Sir Ralph Assheton, 2nd Baronet, of Lever (ca. 160530 January 1680) was an English politician who sat in the House of Commons at various times between 1625 and 1680.
Assheton was the son of Sir Ralph Assheton, 1st Baronet of Lever, Lancashire and his wife Dorothy Bellingham, daughter of Sir James Bellingham of Levens, Westmorland.[1] He matriculated from Magdalene College, Cambridge at Easter 1623. He was admitted at Gray's Inn on 7 May 1624. He was elected Member of Parliament for Clitheroe in 1625 and was re-elected in 1626.[1]
He was appointed Sheriff of Lancashire for 1633. In April 1640, Assheton was elected MP for Clitheroe in the Short Parliament. He was re-elected in November 1640 as MP for Clitheroe in the Long Parliament.
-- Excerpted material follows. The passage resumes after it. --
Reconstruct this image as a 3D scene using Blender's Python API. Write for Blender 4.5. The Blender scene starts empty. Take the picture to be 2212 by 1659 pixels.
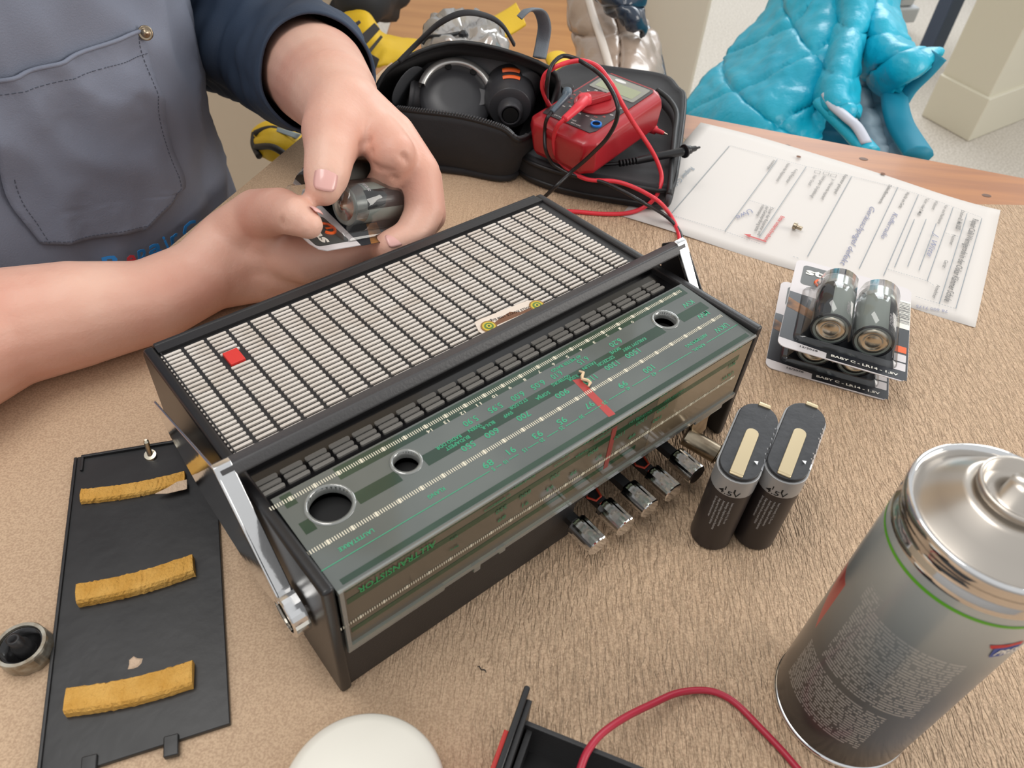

He succeeded his father to the Assheton baronetcy on 18 October 1644 and to the family's Downham estate near Clitheroe. (Great Lever, the family's original home, had been sold by his father in 1629.)[1]
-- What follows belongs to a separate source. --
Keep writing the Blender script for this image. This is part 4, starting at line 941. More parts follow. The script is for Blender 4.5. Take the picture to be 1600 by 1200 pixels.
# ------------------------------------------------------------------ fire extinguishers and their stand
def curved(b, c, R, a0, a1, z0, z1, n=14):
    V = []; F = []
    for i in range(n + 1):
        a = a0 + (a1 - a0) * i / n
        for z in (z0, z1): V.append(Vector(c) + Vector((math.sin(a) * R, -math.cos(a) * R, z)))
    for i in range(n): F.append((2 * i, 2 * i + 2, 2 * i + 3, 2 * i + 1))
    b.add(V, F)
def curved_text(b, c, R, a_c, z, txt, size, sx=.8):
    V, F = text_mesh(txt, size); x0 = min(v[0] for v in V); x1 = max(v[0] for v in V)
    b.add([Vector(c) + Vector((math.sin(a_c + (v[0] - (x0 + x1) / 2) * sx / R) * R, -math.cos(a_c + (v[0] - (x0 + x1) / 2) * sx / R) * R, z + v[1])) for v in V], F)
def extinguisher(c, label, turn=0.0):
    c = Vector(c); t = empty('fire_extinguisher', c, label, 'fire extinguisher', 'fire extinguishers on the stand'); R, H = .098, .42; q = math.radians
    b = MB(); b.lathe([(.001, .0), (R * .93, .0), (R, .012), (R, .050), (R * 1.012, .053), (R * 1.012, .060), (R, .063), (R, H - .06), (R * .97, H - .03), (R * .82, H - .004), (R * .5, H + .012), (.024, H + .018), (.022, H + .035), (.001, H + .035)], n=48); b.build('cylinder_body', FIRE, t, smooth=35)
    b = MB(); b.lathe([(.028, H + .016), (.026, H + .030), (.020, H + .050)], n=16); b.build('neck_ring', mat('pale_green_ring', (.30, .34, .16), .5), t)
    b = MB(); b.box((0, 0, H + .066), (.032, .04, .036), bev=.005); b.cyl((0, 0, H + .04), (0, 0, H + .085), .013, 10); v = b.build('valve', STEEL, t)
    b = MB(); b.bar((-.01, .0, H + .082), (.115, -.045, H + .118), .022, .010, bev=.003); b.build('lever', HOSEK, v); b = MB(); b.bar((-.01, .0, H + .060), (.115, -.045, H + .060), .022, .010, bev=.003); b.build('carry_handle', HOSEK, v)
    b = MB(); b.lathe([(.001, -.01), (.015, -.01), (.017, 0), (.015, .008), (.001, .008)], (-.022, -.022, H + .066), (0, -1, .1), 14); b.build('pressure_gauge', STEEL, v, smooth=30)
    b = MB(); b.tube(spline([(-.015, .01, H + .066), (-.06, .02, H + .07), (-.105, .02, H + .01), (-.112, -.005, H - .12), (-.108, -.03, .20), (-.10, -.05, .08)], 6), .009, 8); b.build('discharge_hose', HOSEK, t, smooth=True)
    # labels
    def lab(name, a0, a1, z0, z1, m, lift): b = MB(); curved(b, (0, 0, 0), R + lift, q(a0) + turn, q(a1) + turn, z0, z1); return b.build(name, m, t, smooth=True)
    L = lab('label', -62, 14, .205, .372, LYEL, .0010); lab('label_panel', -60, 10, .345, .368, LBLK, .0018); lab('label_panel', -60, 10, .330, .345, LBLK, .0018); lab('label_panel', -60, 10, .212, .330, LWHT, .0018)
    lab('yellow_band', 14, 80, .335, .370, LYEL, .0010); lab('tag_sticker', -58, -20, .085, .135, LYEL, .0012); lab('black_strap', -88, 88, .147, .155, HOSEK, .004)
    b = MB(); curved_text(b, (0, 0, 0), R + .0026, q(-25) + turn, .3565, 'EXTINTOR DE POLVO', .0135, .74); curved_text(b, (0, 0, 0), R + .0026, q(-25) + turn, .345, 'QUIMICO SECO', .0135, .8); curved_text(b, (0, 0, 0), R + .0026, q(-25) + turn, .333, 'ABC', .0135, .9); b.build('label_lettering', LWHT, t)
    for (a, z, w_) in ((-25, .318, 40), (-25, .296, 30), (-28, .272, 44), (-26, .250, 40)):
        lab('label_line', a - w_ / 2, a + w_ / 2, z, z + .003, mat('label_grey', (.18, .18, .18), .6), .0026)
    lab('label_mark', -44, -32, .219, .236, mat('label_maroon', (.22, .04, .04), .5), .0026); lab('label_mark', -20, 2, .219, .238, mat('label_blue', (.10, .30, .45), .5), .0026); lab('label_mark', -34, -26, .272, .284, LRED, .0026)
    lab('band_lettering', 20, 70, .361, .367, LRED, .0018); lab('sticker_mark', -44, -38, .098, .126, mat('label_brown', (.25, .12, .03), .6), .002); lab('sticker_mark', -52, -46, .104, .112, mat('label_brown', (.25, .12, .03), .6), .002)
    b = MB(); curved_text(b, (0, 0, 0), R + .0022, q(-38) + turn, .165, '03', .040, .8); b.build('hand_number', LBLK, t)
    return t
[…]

In 1660 Assheton was re-elected MP for Clitheroe for the Convention Parliament and again in 1661 for the Cavalier Parliament but was unseated on petition in February 1662. He was re-elected MP for Clitheroe in 1679 a year before his death.[1]
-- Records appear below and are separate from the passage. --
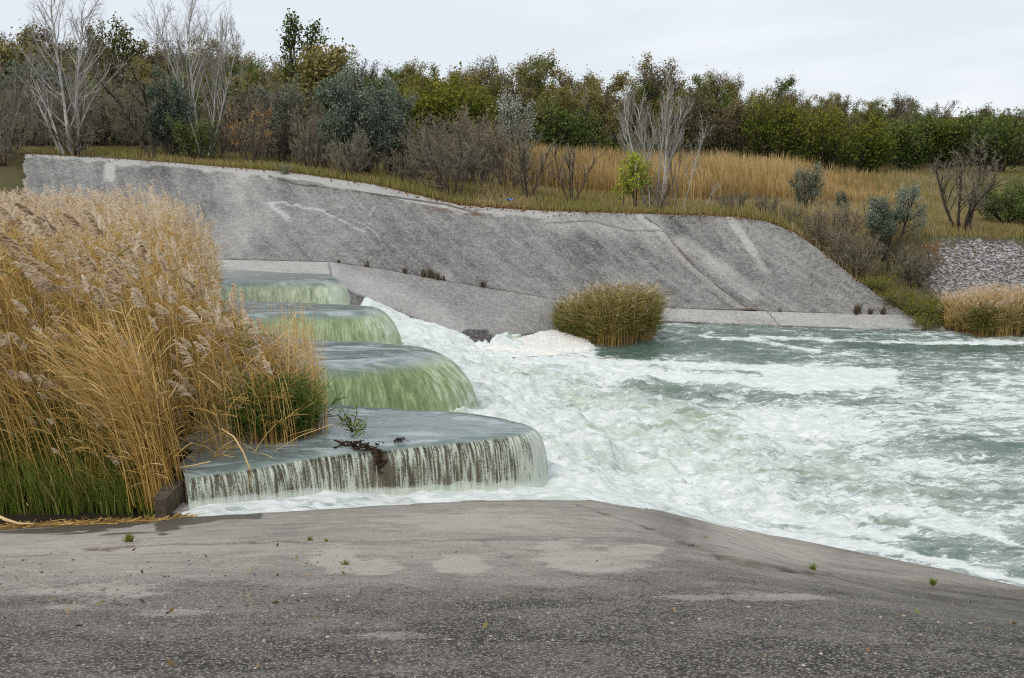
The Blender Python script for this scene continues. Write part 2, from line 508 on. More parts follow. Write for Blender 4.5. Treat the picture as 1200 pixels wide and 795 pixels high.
g = MB(); g.add(np.stack([GX, GY, GZ], -1), quads=grid_quads(len(ts), len(xs)))
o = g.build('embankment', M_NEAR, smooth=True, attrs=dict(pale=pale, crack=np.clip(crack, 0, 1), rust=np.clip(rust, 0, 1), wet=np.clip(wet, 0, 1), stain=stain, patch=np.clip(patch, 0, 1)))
tag(o, 'near paved bank of dark stony concrete sloping down to the water', 'embankment', kind='structure')

# far bank: upper slope
xe = E[:, 0]
x1 = FT[-1, 0]
xs = np.arange(E[3, 0] - .6, x1, .06)
tt = np.linspace(0, 1, 130)
GX, GT = np.meshgrid(xs, tt)
ye, ze = itp(GX, E, 1), itp(GX, E, 2); yf, zf = itp(GX, FT, 1), itp(GX, FT, 2)
ye = np.maximum(ye, yf + .02)
GY = yf + (ye - yf) * GT
cap = np.interp(GX, [-20, -9, -5.5, -2.5, 0, 2], [.05, .12, .18, .16, .12, .06])
prof = np.where(GT < 1 - cap, GT / (1 - cap) * (1 - .12 * cap / .18), 1 - (1 - GT) / np.maximum(cap, .01) * .12 * cap / .18)
GZ = zf + (ze - zf) * (prof - .06 * np.sin(math.pi * GT) * (GT < 1 - cap))
GZ += .05 * (fbm(GX * .5, GY * .5, 41, 4) - .5) + .02 * (fbm(GX * 3, GY * 3, 42, 3) - .5)
px, py = proj(GX, GY, GZ)
strk = .8 * (fbm(GX * 1.6 + GT * 3.5, GT * .8, 51, 5) - .5) + .9 * (fbm((GX + 4.2 * GT) * 6, GT * 1.1, 59, 4) - .5)
fine = .7 * (fbm((GX + 4.2 * GT) * 3, GT * 3.2, 57, 5) - .5) + .5 * (fbm(GX * 2.2, GT * 12, 58, 4) - .5)
pale = .41 + .40 * fine + .30 * strk + .25 * (fbm(GX * .3, GT * 2, 52, 4) - .5)
capm = sstep(-.01, .02, GT - (1 - cap) + .05 * (vnoise(GX * 2, 0 * GX, 9) - .5)) * sstep(3.5, .5, GX)
pale = np.maximum(pale, capm * (.95 + .3 * strk))
pale += .5 * sstep(7, 2, np.abs(px - np.interp(py, [245, 280, 330], [848, 872, 905])) + 5 * (vnoise(GX * 2, GT * 9, 6) - .5)) * sstep(330, 300, py)
pale += .30 * sstep(26, 8, dline(px, py, [(640, 250), (740, 262), (765, 268)])) * (px > 600)
pale += .35 * sstep(9, 3, np.abs(px - 128)) * sstep(190, 194, py) * sstep(216, 208, py) * 2
pale += .3 * sstep(40, 10, dline(px, py, [(265, 290), (300, 250), (280, 220)]))
rib = [(755, 255), (775, 268), (790, 287), (815, 315), (845, 340), (872, 360), (888, 366)]
pale += .3 * sstep(5, 2, dline(px + 5, py, rib))
pale += .35 * sstep(14, 4, dline(px, py, [(800, 285), (850, 320), (880, 345)]))
stain = .85 * sstep(1.9, .5, dline(px, py + 3 * (vnoise(GX * 4, GT * 20, 14) - .5), [(312, 239), (332, 238), (372, 246), (400, 257), (427, 272)]))
stain = np.maximum(stain, .85 * sstep(4.2, 1.5, dline(px, py, [(316, 240), (327, 247), (341, 259)]) + 3 * (vnoise(GX * 5, GT * 30, 15) - .5)))
stain = np.maximum(stain, .8 * sstep(1.3, .4, dline(px, py, [(425, 262), (440, 273), (450, 288)])))
stain = np.maximum(stain, .6 * sstep(1.6, .5, dline(px, py, [(438, 243), (433, 253)])))
speck = (fbm(GX * 2.2 - GT * 3, GT * 26 + GX * 2.2, 61, 3) > .66) * sstep(.45, .6, vnoise(GX * .4, GT * 2, 62))
stain = np.maximum(stain, .16 * speck)
crack = .9 * sstep(1.5, .5, dline(px, py + 1.5 * (vnoise(GX * 4, GT * 9, 71) - .5), rib)) * (.4 + .6 * (vnoise(GX * 1.5, GT * 9, 3) > .4))
crack = np.maximum(crack, .8 * sstep(1.4, .5, dline(px, py + 2 * (vnoise(GX * 2, GT * 3, 72) - .5), [(315, 206), (345, 216), (400, 222), (460, 231), (520, 240), (560, 250)])))
crack = np.maximum(crack, .6 * sstep(1.2, .4, dline(px, py + 2 * (vnoise(GX * 2, GT * 3, 73) - .5), [(640, 262), (695, 259), (735, 270), (770, 272), (785, 275)])))
crack = np.maximum(crack, .8 * sstep(.025, .008, GT))
rust = sstep(4, 1, dline(px, py, rib)) * sstep(.45, .6, vnoise(GX * 1.2, GT * 5, 81))
rust = np.maximum(rust, sstep(.05, .0, 1 - GT) * sstep(.4, .7, fbm(GX * .8, GT * 3, 82)) * .8)
rust = np.maximum(rust, .9 * sstep(10, 2, dline(px, py, [(500, 243), (545, 243), (560, 250)])) * sstep(.4, .55, vnoise(GX * 3, GT * 30, 83)))
drk = sstep(.5, .75, fbm(GX * .7, GT * 1.3 + GX * .1, 91, 4)) * .10
pale = pale - drk
GZ = GZ + .05 * sstep(5, 2, dline(px + 5, py, rib))
g = MB(); V = np.stack([GX, GY, GZ], -1)
nr, nc = V.shape[:2]
top2 = V[-1].copy(); top2[:, 2] -= .35; top2[:, 1] += .02
V2 = np.concatenate([V, top2[None]], 0)
pad = lambda a: np.concatenate([a, a[-1:]], 0)
q_ = grid_quads(nr + 1, nc); pxm = np.concatenate([px, px[-1:]], 0).ravel(); edge_ = 27 + 5 * (vnoise(V2[..., 1].ravel() * 2.5, 0 * pxm, 4) - .5)
g.add(V2, quads=q_[(pxm > edge_)[q_].all(1)])
o = g.build('embankment', M_FAR, smooth=True, attrs=dict(pale=pad(pale), crack=pad(np.clip(crack, 0, 1)), rust=pad(np.clip(rust, 0, 1)), wet=pad(0 * pale), stain=pad(np.clip(stain, 0, 1))))
tag(o, 'far paved bank of weathered grey concrete rising to the trees', 'embankment', kind='structure')

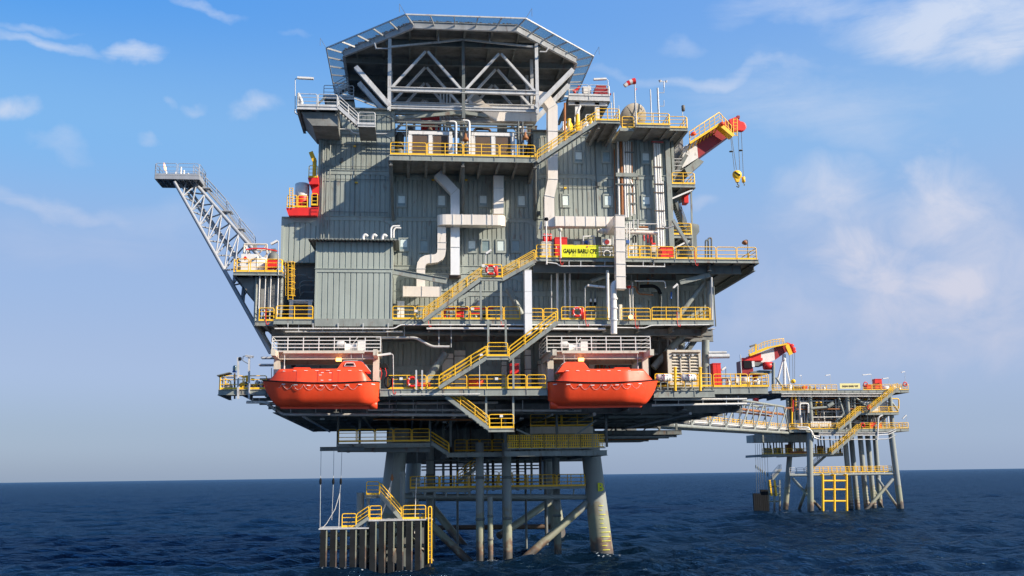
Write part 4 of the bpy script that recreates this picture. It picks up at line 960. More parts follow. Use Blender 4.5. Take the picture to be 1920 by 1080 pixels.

He built the vault beneath the Assheton chapel at St Leonard's Church, Downham and endowed a sermon on the resurrection to be preached an annually on the anniversary of his death.[2] He married twice; firstly Lady Dorothy Tufton, the daughter of Nicholas Tufton, 1st Earl of Thanet and secondly Elizabeth, the daughter of Sir Sapcotes Harrington of Rand, Lincolnshire with whom he had one son, who died before him.
Assheton died at the age of 75. He was succeeded by his brother Edmund.[1]